|
Specjalna opaska zakładana na udo sprawia, że człowiek staje się chodzącym dynamem. Wynalazek ma w pierwszej kolejności ułatwić życie osobom, które posługują się elektronicznymi protezami kończyn. Takie urządzenia wymagają zwykle sporej energii. Tymczasem, jak przekonują naukowcy, 1-minutowy spacer z dynamem założonym na nogę, wytworzy dosyć energii, aby zapewnić 30 minut działania telefonu komórkowego.
Urządzenie używa podobnego mechanizmu, jak samochody z napędem hybrydowym, np. Toyota Prius, czyli tzw. hamowanie rekuperacyjne („regenerative braking”). „Chodzenie w dużej mierze działa podobnie, jak jazda samochodem: stój-jedź”, mówi Dr Max Donelan z Simon Fraser University w Burnaby, w Kanadzie.
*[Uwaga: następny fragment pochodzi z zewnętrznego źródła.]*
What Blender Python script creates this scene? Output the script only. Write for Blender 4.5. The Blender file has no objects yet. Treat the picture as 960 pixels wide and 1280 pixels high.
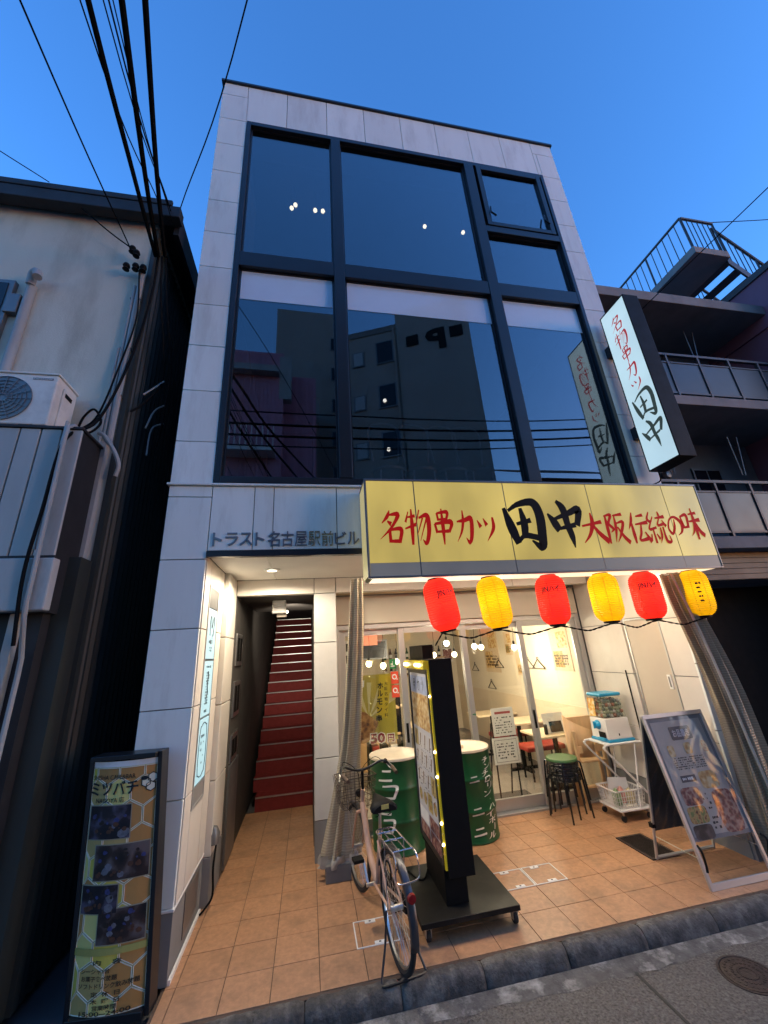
import bpy, bmesh, math, random
from mathutils import Vector, Matrix
random.seed(7)
S = bpy.context.scene
COL = S.collection
PI = math.pi

# ------------------------------------------------------------------ camera
cam = bpy.data.cameras.new('camera')
cam.sensor_fit = 'VERTICAL'; cam.sensor_height = 36.0
cam.lens = 485.0 / 1280.0 * 36.0
cam.clip_start = 0.05; cam.clip_end = 600.0
co = bpy.data.objects.new('camera', cam); COL.objects.link(co)
RT = ((0.9818476, -0.1787787, -0.06335187), (0.00195527, 0.34353095, -0.93913932), (0.18966143, 0.92196782, 0.3376446))
r_, d_, f_ = RT
M = Matrix(((r_[0], -d_[0], -f_[0], 0.0), (r_[1], -d_[1], -f_[1], 0.0), (r_[2], -d_[2], -f_[2], 2.0), (0, 0, 0, 1)))
co.matrix_world = M
S.camera = co

# ------------------------------------------------------------------ sky, sun, exposure
SUN_EL, SUN_ROT = math.radians(2.2), math.radians(121)
W = bpy.data.worlds.new('World'); S.world = W; W.use_nodes = True
nt = W.node_tree; nt.nodes.clear()
sky = nt.nodes.new('ShaderNodeTexSky'); sky.sky_type = 'NISHITA'; sky.sun_disc = False
sky.sun_elevation = SUN_EL; sky.sun_rotation = SUN_ROT
sky.altitude = 0; sky.air_density = 1.2; sky.dust_density = 0.6; sky.ozone_density = 4.7
bg = nt.nodes.new('ShaderNodeBackground'); bg.inputs[1].default_value = 0.15
wo = nt.nodes.new('ShaderNodeOutputWorld')
tint = nt.nodes.new('ShaderNodeVectorMath'); tint.operation = 'MULTIPLY'; tint.inputs[1].default_value = (1.02, 0.985, 1.02)   # camera white balance
nt.links.new(sky.outputs[0], tint.inputs[0]); nt.links.new(tint.outputs[0], bg.inputs[0]); nt.links.new(bg.outputs[0], wo.inputs[0])
sl = bpy.data.lights.new('sun', 'SUN'); sl.energy = 0.022; sl.angle = math.radians(18); sl.color = (0.84, 1.0, 1.0)   # afterglow of the set sun
so = bpy.data.objects.new('sun', sl); COL.objects.link(so)
to_sun = Vector((math.sin(SUN_ROT), math.cos(SUN_ROT), math.tan(math.radians(10)))).normalized()
so.rotation_euler = to_sun.to_track_quat('Z', 'Y').to_euler()
S.view_settings.view_transform = 'Standard'; S.view_settings.look = 'None'
EXPO = 3.35; EM = 0.5 ** EXPO      # lamps and lit signs are set relative to the exposure
S.view_settings.exposure = EXPO; S.view_settings.gamma = 1.0; S.view_settings.use_curve_mapping = False
S.cycles.use_denoising = True
S.cycles.max_bounces = 8; S.cycles.transparent_max_bounces = 16
S.cycles.sample_clamp_indirect = 4.0

# ------------------------------------------------------------------ materials
def mat(name, col, rough=0.6, metal=0.0, var=0.12, scale=3.0, bump=0.0, bscale=60.0, rnd=0.0, emit=None, est=0.0,
        alpha=1.0, streak=0.0, spec=0.5, dirt=None, dirt_amt=0.0, dscale=1.5, detail=4):
    m = bpy.data.materials.new(name); m.use_nodes = True
    t = m.node_tree; n = t.nodes; L = t.links
    b = n['Principled BSDF']
    b.inputs['Roughness'].default_value = rough; b.inputs['Metallic'].default_value = metal
    b.inputs['Specular IOR Level'].default_value = spec
    geo = n.new('ShaderNodeNewGeometry')
    c0 = n.new('ShaderNodeRGB'); c0.outputs[0].default_value = (*col, 1)
    out = c0.outputs[0]
    if var > 0:
        mp = n.new('ShaderNodeMapping'); L.new(geo.outputs['Position'], mp.inputs[0])
        mp.inputs['Scale'].default_value = (1, 1, 1.0 - streak * 0.9)
        nz = n.new('ShaderNodeTexNoise'); nz.inputs['Scale'].default_value = scale; nz.inputs['Detail'].default_value = detail
        nz.inputs['Roughness'].default_value = 0.62
        L.new(mp.outputs[0], nz.inputs['Vector'])
        mr = n.new('ShaderNodeMapRange'); mr.inputs[1].default_value = 0.25; mr.inputs[2].default_value = 0.75
        mr.inputs[3].default_value = 1 - var; mr.inputs[4].default_value = 1 + var
        L.new(nz.outputs[0], mr.inputs[0])
        hs = n.new('ShaderNodeVectorMath'); hs.operation = 'SCALE'
        L.new(out, hs.inputs[0]); L.new(mr.outputs[0], hs.inputs['Scale']); out = hs.outputs[0]
        rr = n.new('ShaderNodeMapRange'); rr.inputs[3].default_value = min(1, rough * 1.15); rr.inputs[4].default_value = rough * 0.85
        L.new(nz.outputs[0], rr.inputs[0]); L.new(rr.outputs[0], b.inputs['Roughness'])
    if rnd > 0:
        oi = n.new('ShaderNodeObjectInfo')
        m2 = n.new('ShaderNodeMapRange'); m2.inputs[3].default_value = 1 - rnd; m2.inputs[4].default_value = 1 + rnd
        L.new(oi.outputs['Random'], m2.inputs[0])
        h2 = n.new('ShaderNodeVectorMath'); h2.operation = 'SCALE'
        L.new(out, h2.inputs[0]); L.new(m2.outputs[0], h2.inputs['Scale']); out = h2.outputs[0]
    if dirt is not None:
        mp = n.new('ShaderNodeMapping'); L.new(geo.outputs['Position'], mp.inputs[0])
        mp.inputs['Scale'].default_value = (1, 1, 1.0 - streak * 0.85); mp.inputs['Location'].default_value = (3.1, 7.7, 1.3)
        nz = n.new('ShaderNodeTexNoise'); nz.inputs['Scale'].default_value = dscale; nz.inputs['Detail'].default_value = 7
        nz.inputs['Roughness'].default_value = 0.68
        L.new(mp.outputs[0], nz.inputs['Vector'])
        mr = n.new('ShaderNodeMapRange'); mr.inputs[1].default_value = 0.5; mr.inputs[2].default_value = 0.72
        mr.inputs[3].default_value = 0; mr.inputs[4].default_value = dirt_amt
        L.new(nz.outputs[0], mr.inputs[0])
        mx = n.new('ShaderNodeMix'); mx.data_type = 'RGBA'
        L.new(mr.outputs[0], mx.inputs[0]); L.new(out, mx.inputs[6]); mx.inputs[7].default_value = (*dirt, 1)
        out = mx.outputs[2]
    L.new(out, b.inputs['Base Color'])
    if bump > 0:
        nb = n.new('ShaderNodeTexNoise'); nb.inputs['Scale'].default_value = bscale; nb.inputs['Detail'].default_value = 3
        L.new(geo.outputs['Position'], nb.inputs['Vector'])
        bp = n.new('ShaderNodeBump'); bp.inputs['Strength'].default_value = bump; bp.inputs['Distance'].default_value = 0.01
        L.new(nb.outputs[0], bp.inputs['Height']); L.new(bp.outputs[0], b.inputs['Normal'])
    if emit is not None:
        b.inputs['Emission Color'].default_value = (*emit, 1); b.inputs['Emission Strength'].default_value = est * EM
    b.inputs['Alpha'].default_value = alpha
    return m

def glass(name, refl, tint, rough=0.0, wav=0.0):
    m = bpy.data.materials.new(name); m.use_nodes = True
    t = m.node_tree; n = t.nodes; L = t.links; n.clear()
    o = n.new('ShaderNodeOutputMaterial'); mx = n.new('ShaderNodeMixShader')
    g = n.new('ShaderNodeBsdfGlossy'); g.inputs['Roughness'].default_value = rough; g.inputs[0].default_value = (0.98, 0.96, 0.95, 1)
    tr = n.new('ShaderNodeBsdfTransparent'); tr.inputs[0].default_value = (*tint, 1)
    g0 = n.new('ShaderNodeNewGeometry'); dt = n.new('ShaderNodeVectorMath'); dt.operation = 'DOT_PRODUCT'
    L.new(g0.outputs['Incoming'], dt.inputs[0]); L.new(g0.outputs['Normal'], dt.inputs[1])
    ab = n.new('ShaderNodeMath'); ab.operation = 'ABSOLUTE'; L.new(dt.outputs['Value'], ab.inputs[0])
    om = n.new('ShaderNodeMath'); om.operation = 'SUBTRACT'; om.inputs[0].default_value = 1.0; L.new(ab.outputs[0], om.inputs[1])
    pw = n.new('ShaderNodeMath'); pw.operation = 'POWER'; L.new(om.outputs[0], pw.inputs[0]); pw.inputs[1].default_value = 3.2
    mr = n.new('ShaderNodeMapRange'); mr.inputs[3].default_value = refl; mr.inputs[4].default_value = 1.0     # grazing views mirror more
    L.new(pw.outputs[0], mr.inputs[0]); L.new(mr.outputs[0], mx.inputs[0])
    L.new(tr.outputs[0], mx.inputs[1]); L.new(g.outputs[0], mx.inputs[2]); L.new(mx.outputs[0], o.inputs[0])
    if wav > 0:
        nz = n.new('ShaderNodeTexNoise'); nz.inputs['Scale'].default_value = 0.9; nz.inputs['Detail'].default_value = 1
        geo = n.new('ShaderNodeNewGeometry'); L.new(geo.outputs['Position'], nz.inputs['Vector'])
        bp = n.new('ShaderNodeBump'); bp.inputs['Strength'].default_value = wav; bp.inputs['Distance'].default_value = 0.02
        L.new(nz.outputs[0], bp.inputs['Height']); L.new(bp.outputs[0], g.inputs['Normal'])
    return m

def glow(name, col, st, base=None, var=0.0, scale=2.0, rough=0.5, streak=0.0):
    """a lit surface: it gives off light of this colour"""
    m = mat(name, base or col, rough, var=0)
    t = m.node_tree; n = t.nodes; L = t.links; b = n['Principled BSDF']
    b.inputs['Emission Strength'].default_value = st * EM
    if var > 0:
        geo = n.new('ShaderNodeNewGeometry'); mp = n.new('ShaderNodeMapping'); L.new(geo.outputs['Position'], mp.inputs[0])
        mp.inputs['Scale'].default_value = (1, 1, 1 - streak * 0.9)
        nz = n.new('ShaderNodeTexNoise'); nz.inputs['Scale'].default_value = scale; nz.inputs['Detail'].default_value = 5
        L.new(mp.outputs[0], nz.inputs['Vector'])
        nz2 = n.new('ShaderNodeTexNoise'); nz2.inputs['Scale'].default_value = scale * 0.45; nz2.inputs['Detail'].default_value = 1
        L.new(geo.outputs['Position'], nz2.inputs['Vector'])
        av = n.new('ShaderNodeMath'); av.operation = 'MULTIPLY_ADD'; L.new(nz2.outputs[0], av.inputs[0]); av.inputs[1].default_value = 1.1; L.new(nz.outputs[0], av.inputs[2])
        mr = n.new('ShaderNodeMapRange'); mr.inputs[1].default_value = 0.75; mr.inputs[2].default_value = 1.35
        mr.inputs[3].default_value = 1 - var; mr.inputs[4].default_value = 1 + var * 0.4
        L.new(av.outputs[0], mr.inputs[0])
        v = n.new('ShaderNodeVectorMath'); v.operation = 'SCALE'; v.inputs[0].default_value = col
        L.new(mr.outputs[0], v.inputs['Scale']); L.new(v.outputs[0], b.inputs['Emission Color'])
    else:
        b.inputs['Emission Color'].default_value = (*col, 1)
    return m

MT = {}
def K(k): return MT[k] if isinstance(k, str) else k
MT['facade'] = mat('facade', (0.78, 0.82, 0.77), 0.42, var=0.07, scale=2.2, rnd=0.05, streak=0.95, dirt=(0.45, 0.43, 0.38), dirt_amt=0.5, dscale=3.5, bump=0.05, bscale=180)
MT['facade_core'] = mat('facade_core', (0.16, 0.16, 0.165), 0.8)
MT['plaster'] = mat('plaster', (0.66, 0.64, 0.60), 0.7, var=0.05, bump=0.08, bscale=220)
MT['black_metal'] = mat('black_metal', (0.012, 0.013, 0.016), 0.35, var=0.2, spec=0.5)
MT['coping'] = mat('coping', (0.02, 0.022, 0.028), 0.4, metal=0.3)
MT['win_glass'] = glass('win_glass', 0.12, (0.55, 0.58, 0.62), wav=0.05)
MT['shop_glass'] = glass('shop_glass', 0.05, (0.93, 0.95, 0.94))
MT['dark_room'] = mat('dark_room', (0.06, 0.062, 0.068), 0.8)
MT['blind'] = mat('blind', (0.60, 0.71, 0.80), 0.7, var=0.04)
MT['blind'].node_tree.nodes['Principled BSDF'].inputs['Coat Weight'].default_value = 1.0
MT['alu'] = mat('alu', (0.50, 0.50, 0.49), 0.38, metal=0.6, var=0.06, streak=0.6)
MT['alu_dark'] = mat('alu_dark', (0.2, 0.2, 0.2), 0.4, metal=0.6)
MT['steel'] = mat('steel', (0.62, 0.62, 0.60), 0.33, metal=1.0, var=0.1)
MT['white_paint'] = mat('white_paint', (0.76, 0.75, 0.72), 0.4, var=0.05)
MT['tile'] = mat('tile', (0.45, 0.240, 0.125), 0.42, var=0.22, scale=26, rnd=0.07, bump=0.10, bscale=120, dirt=(0.26, 0.145, 0.08), dirt_amt=0.85, dscale=4.5, detail=8)
MT['grout'] = mat('grout', (0.10, 0.064, 0.043), 0.9, bump=0.1)
MT['kerb'] = mat('kerb', (0.070, 0.063, 0.055), 0.8, var=0.6, scale=11, rnd=0.15, bump=0.8, bscale=40, dirt=(0.22, 0.20, 0.17), dirt_amt=0.9, dscale=7)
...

Wynalazek bowiem korzysta z pracy wykonywanej przez mięśnie, polegającej na nieustannym przyspieszaniu i spowalnianiu ciała. W ten sposób energia kinetyczna zamieniana jest na elektryczną, co jednak wymaga od użytkownika pewnego wysiłku fizycznego, bowiem urządzenie generuje energię hamując nogę w trakcie stawiania kroku, tuż przed zetknięciem stopy z powierzchnią.
Prócz osób z amputowanymi kończynami, naukowcy liczą, że potencjalnymi użytkownikami dynama, staną się żołnierze, noszący coraz większą ilość elektronicznych gadżetów wymagających ładowania.